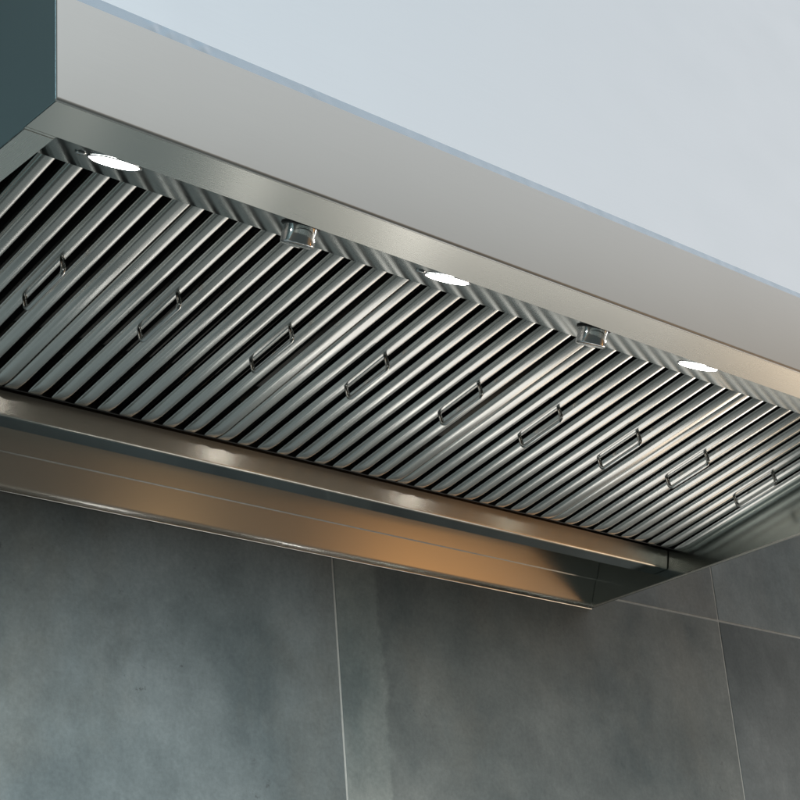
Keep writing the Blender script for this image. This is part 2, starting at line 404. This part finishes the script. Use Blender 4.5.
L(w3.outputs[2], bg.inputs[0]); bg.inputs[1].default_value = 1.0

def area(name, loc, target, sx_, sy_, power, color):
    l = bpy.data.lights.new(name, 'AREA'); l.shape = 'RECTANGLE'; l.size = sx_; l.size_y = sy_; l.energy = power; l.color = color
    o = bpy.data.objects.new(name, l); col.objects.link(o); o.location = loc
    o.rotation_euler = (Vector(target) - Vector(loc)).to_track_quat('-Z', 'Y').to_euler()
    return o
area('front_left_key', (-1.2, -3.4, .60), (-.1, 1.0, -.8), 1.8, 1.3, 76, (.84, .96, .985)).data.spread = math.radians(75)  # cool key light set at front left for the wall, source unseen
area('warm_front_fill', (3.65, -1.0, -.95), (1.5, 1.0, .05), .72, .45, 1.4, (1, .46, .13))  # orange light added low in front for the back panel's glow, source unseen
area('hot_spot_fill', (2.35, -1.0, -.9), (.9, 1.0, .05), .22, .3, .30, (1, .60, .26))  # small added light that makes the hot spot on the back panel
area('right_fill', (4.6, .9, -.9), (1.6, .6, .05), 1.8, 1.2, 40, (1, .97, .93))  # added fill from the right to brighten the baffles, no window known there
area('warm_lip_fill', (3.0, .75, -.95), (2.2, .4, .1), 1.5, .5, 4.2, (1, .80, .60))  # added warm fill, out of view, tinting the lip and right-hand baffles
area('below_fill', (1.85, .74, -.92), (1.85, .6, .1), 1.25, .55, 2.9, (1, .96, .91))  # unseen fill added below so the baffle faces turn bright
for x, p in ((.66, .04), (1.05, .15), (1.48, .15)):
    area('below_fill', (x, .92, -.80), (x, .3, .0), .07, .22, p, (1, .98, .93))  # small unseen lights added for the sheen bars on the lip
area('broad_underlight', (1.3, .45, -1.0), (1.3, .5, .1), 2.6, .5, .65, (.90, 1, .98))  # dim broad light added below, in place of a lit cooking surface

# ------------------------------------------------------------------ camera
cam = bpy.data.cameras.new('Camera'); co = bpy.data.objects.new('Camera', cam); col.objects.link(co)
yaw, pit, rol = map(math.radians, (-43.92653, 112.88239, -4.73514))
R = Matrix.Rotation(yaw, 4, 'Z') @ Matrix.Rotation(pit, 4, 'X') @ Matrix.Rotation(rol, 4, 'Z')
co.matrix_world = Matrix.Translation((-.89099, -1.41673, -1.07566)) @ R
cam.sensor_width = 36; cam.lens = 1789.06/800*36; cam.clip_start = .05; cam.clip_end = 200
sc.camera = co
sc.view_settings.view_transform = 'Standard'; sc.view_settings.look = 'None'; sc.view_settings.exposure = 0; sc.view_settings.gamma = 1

------------------------------------------------------------

> [EXERCISE DESCRIPTION] Write out each line of the listing above, exactly, from its first line to the line holding "(.90, 1, .98))", inclusive. Skip the pictures.

> [OUTPUT OF THE EXERCISE]
Keep writing the Blender script for this image. This is part 2, starting at line 404. This part finishes the script. Use Blender 4.5.
L(w3.outputs[2], bg.inputs[0]); bg.inputs[1].default_value = 1.0

def area(name, loc, target, sx_, sy_, power, color):
    l = bpy.data.lights.new(name, 'AREA'); l.shape = 'RECTANGLE'; l.size = sx_; l.size_y = sy_; l.energy = power; l.color = color
    o = bpy.data.objects.new(name, l); col.objects.link(o); o.location = loc
    o.rotation_euler = (Vector(target) - Vector(loc)).to_track_quat('-Z', 'Y').to_euler()
    return o
area('front_left_key', (-1.2, -3.4, .60), (-.1, 1.0, -.8), 1.8, 1.3, 76, (.84, .96, .985)).data.spread = math.radians(75)  # cool key light set at front left for the wall, source unseen
area('warm_front_fill', (3.65, -1.0, -.95), (1.5, 1.0, .05), .72, .45, 1.4, (1, .46, .13))  # orange light added low in front for the back panel's glow, source unseen
area('hot_spot_fill', (2.35, -1.0, -.9), (.9, 1.0, .05), .22, .3, .30, (1, .60, .26))  # small added light that makes the hot spot on the back panel
area('right_fill', (4.6, .9, -.9), (1.6, .6, .05), 1.8, 1.2, 40, (1, .97, .93))  # added fill from the right to brighten the baffles, no window known there
area('warm_lip_fill', (3.0, .75, -.95), (2.2, .4, .1), 1.5, .5, 4.2, (1, .80, .60))  # added warm fill, out of view, tinting the lip and right-hand baffles
area('below_fill', (1.85, .74, -.92), (1.85, .6, .1), 1.25, .55, 2.9, (1, .96, .91))  # unseen fill added below so the baffle faces turn bright
for x, p in ((.66, .04), (1.05, .15), (1.48, .15)):
    area('below_fill', (x, .92, -.80), (x, .3, .0), .07, .22, p, (1, .98, .93))  # small unseen lights added for the sheen bars on the lip
area('broad_underlight', (1.3, .45, -1.0), (1.3, .5, .1), 2.6, .5, .65, (.90, 1, .98))  # dim broad light added below, in place of a lit cooking surface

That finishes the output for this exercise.